= EXERCISE TASK =
Write out the data again in full, exactly as it reads.

= INFORMATION SUPPLIED =

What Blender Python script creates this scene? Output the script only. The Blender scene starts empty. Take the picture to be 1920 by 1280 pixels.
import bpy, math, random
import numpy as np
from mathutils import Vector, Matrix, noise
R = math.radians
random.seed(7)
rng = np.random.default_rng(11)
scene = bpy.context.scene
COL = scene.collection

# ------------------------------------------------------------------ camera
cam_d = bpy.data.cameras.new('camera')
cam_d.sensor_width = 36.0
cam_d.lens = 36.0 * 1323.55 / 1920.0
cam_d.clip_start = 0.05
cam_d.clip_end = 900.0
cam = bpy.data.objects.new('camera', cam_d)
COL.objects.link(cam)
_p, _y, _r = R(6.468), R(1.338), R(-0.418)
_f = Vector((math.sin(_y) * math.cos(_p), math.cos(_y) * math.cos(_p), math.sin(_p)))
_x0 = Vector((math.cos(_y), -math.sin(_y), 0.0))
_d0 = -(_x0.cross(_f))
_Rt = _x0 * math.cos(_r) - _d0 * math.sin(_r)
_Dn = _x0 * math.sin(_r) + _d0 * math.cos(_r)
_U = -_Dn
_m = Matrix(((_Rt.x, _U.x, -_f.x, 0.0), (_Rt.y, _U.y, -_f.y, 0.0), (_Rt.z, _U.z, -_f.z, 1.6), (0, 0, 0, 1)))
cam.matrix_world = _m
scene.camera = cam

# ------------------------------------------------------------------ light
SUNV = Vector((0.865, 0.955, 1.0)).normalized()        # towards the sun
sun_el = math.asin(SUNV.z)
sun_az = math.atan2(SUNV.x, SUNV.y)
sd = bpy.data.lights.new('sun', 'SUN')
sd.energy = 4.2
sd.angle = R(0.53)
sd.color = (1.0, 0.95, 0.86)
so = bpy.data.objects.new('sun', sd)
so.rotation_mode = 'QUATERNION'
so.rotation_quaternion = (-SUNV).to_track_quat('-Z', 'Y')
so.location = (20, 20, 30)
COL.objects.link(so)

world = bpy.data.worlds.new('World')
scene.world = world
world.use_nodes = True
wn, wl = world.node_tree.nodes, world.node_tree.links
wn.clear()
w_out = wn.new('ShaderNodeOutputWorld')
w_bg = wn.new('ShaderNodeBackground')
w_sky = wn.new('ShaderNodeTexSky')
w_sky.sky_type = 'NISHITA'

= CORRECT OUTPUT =
What Blender Python script creates this scene? Output the script only. The Blender scene starts empty. Take the picture to be 1920 by 1280 pixels.
import bpy, math, random
import numpy as np
from mathutils import Vector, Matrix, noise
R = math.radians
random.seed(7)
rng = np.random.default_rng(11)
scene = bpy.context.scene
COL = scene.collection

# ------------------------------------------------------------------ camera
cam_d = bpy.data.cameras.new('camera')
cam_d.sensor_width = 36.0
cam_d.lens = 36.0 * 1323.55 / 1920.0
cam_d.clip_start = 0.05
cam_d.clip_end = 900.0
cam = bpy.data.objects.new('camera', cam_d)
COL.objects.link(cam)
_p, _y, _r = R(6.468), R(1.338), R(-0.418)
_f = Vector((math.sin(_y) * math.cos(_p), math.cos(_y) * math.cos(_p), math.sin(_p)))
_x0 = Vector((math.cos(_y), -math.sin(_y), 0.0))
_d0 = -(_x0.cross(_f))
_Rt = _x0 * math.cos(_r) - _d0 * math.sin(_r)
_Dn = _x0 * math.sin(_r) + _d0 * math.cos(_r)
_U = -_Dn
_m = Matrix(((_Rt.x, _U.x, -_f.x, 0.0), (_Rt.y, _U.y, -_f.y, 0.0), (_Rt.z, _U.z, -_f.z, 1.6), (0, 0, 0, 1)))
cam.matrix_world = _m
scene.camera = cam

# ------------------------------------------------------------------ light
SUNV = Vector((0.865, 0.955, 1.0)).normalized()        # towards the sun
sun_el = math.asin(SUNV.z)
sun_az = math.atan2(SUNV.x, SUNV.y)
sd = bpy.data.lights.new('sun', 'SUN')
sd.energy = 4.2
sd.angle = R(0.53)
sd.color = (1.0, 0.95, 0.86)
so = bpy.data.objects.new('sun', sd)
so.rotation_mode = 'QUATERNION'
so.rotation_quaternion = (-SUNV).to_track_quat('-Z', 'Y')
so.location = (20, 20, 30)
COL.objects.link(so)

world = bpy.data.worlds.new('World')
scene.world = world
world.use_nodes = True
wn, wl = world.node_tree.nodes, world.node_tree.links
wn.clear()
w_out = wn.new('ShaderNodeOutputWorld')
w_bg = wn.new('ShaderNodeBackground')
w_sky = wn.new('ShaderNodeTexSky')
w_sky.sky_type = 'NISHITA'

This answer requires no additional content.